Pub Date: Sept. 23rd, 2014
ISBN: 978-1-78329-024-6
Publisher: Titan Books

This Russian cult hit, first published there in the 1990s, proves that Russian sexual obsessives and serial killers aren’t much different from familiar American ones.

Ksenia is a journalist for a small-time Moscow Internet news site, going nowhere until she finds a story that boosts her career: A serial killer is targeting young women in the city, inflicting grisly sexual tortures upon his victims. A sexual masochist, Ksenia has her own dark side and is drawn deeply into the story as she sets up a popular website devoted to the case. New victims emerge as Ksenia has an affair with a co-worker and tries to make sense of her desires.

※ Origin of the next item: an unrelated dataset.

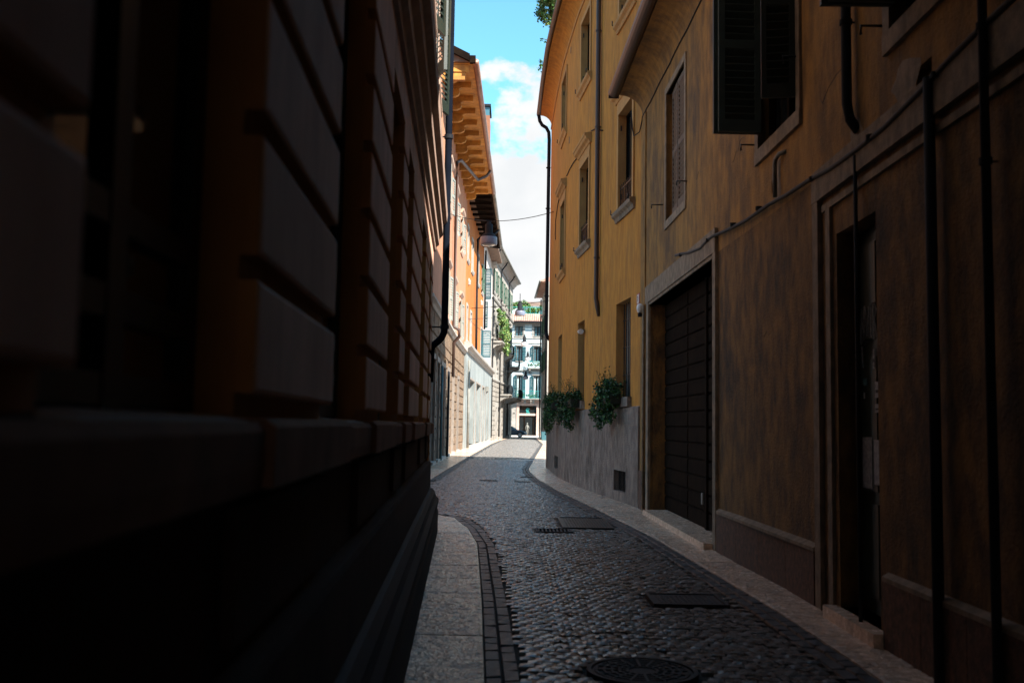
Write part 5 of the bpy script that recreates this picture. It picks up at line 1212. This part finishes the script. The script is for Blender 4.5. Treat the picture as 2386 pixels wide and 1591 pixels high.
def span(p0, p1, sag, label, r_=.012, n=14):
    a, b = Vector(p0), Vector(p1); pts = []
    for i in range(n + 1):
        u = i / n; p = a.lerp(b, u); p.z -= sag * 4 * u * (1 - u); pts.append(p)
    return tag(tubeobj('span_wire', pts, r_, PIPED, None, 5), label, 'cable', 'span wires across the street')
# first lamp
sw_z = 8.45
span((-3.05, 45.6, 11.3), WF.P(35.4, 9.25, 0), .35, 'thin wire across the street carrying the nearest bell lamp', .014)
lamp(-1.03, 40.7, 8.95, 1.2, 'largest bell lamp, grey banded, hanging from the wire below the timber eave', LAMPG, 9.98)
span((-2.9, 69.0, 9.6), (3.6, 62.0, 9.6), .12, 'thin upper wire in front of the pale blue building carrying the second lamp', .02)
span((-2.95, 66.0, 8.55), (-.3, 97, 12.3), .12, 'thin lower wire running from the orange house towards the balconied facade', .018)
lamp(.45, 60, 8.14, 1.05, 'second bell lamp with dark top hanging before the terracotta roof', LAMPG, 9.5)
lamp(1.05, 84, 8.20, 1.06, 'third bell lamp with bright white band before the pale blue facade', LAMPW, 9.2)
span((-2.4, 84, 9.15), (3.2, 84, 9.25), .03, 'thin short wire carrying the third lamp with the white band', .018)
lamp(1.66, 103, 8.2, 1.05, 'fourth and small bell lamp hanging beside the teal shutters', LAMPW, 9.1)
span((-1.4, 103, 9.1), (3.4, 103, 9.15), .03, 'thin wire carrying the fourth and small bell lamp', .02)
bt = thing('lamp_bracket', (-.9, 108.5, 7.0), 'long wrought iron lamp bracket with scrolls projecting from the balconied facade', 'bracket')
q = MB(); yb = 108.5; q.tube([(-1.6, yb - 2, 7.22), (2.2, yb, 7.22)], .045, 6); q.build('arm', IRON, bt)
for (cx, cz, r0) in ((1.25, 7.62, .30), (-1.0, 7.75, .55)):
    q = MB(); q.tube([(cx + r0 * (1 - k / 26) * math.cos(k * .45 - 1.5), yb, cz + r0 * (1 - k / 26) * math.sin(k * .45 - 1.5)) for k in range(22)], .025, 5); q.build('scroll', IRON, bt)
q = MB(); q.tube([(-.6, yb, 8.3), (.4, yb, 7.7), (1.2, yb, 7.32)], .03, 5); q.build('stay', IRON, bt)
lamp(1.55, 108.4, 6.5, 1.0, 'lowest bell lamp hanging from the wrought iron bracket', LAMPG, 7.2)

Her one potential soul mate is an online chat partner identified as “alien”; their virtual affair is both psychologically and erotically charged. They fall in love and edge toward a face-to-face meeting—somewhat improbably, without Ksenia suspecting that her correspondent is the killer. Ksenia’s best friend, Olya, tries to keep her grounded, with disastrous results. Billed as a Russian Silence of the Lambs, much of Kuznetsov’s debut has a similar sinister allure, particularly in the chapters written from the killer’s perspective, in which the descriptions are brutal but somehow haunting. But the narrative is crowded with political digressions and dead-end subplots, including a long glimpse into Olya’s family life. And the inevitable confrontation between Ksenia and the killer is so quick and tidy that it feels like a major anticlimax. 

Even though the plot tends to wander, the creepy atmosphere of this perverse thriller will keep you coming back.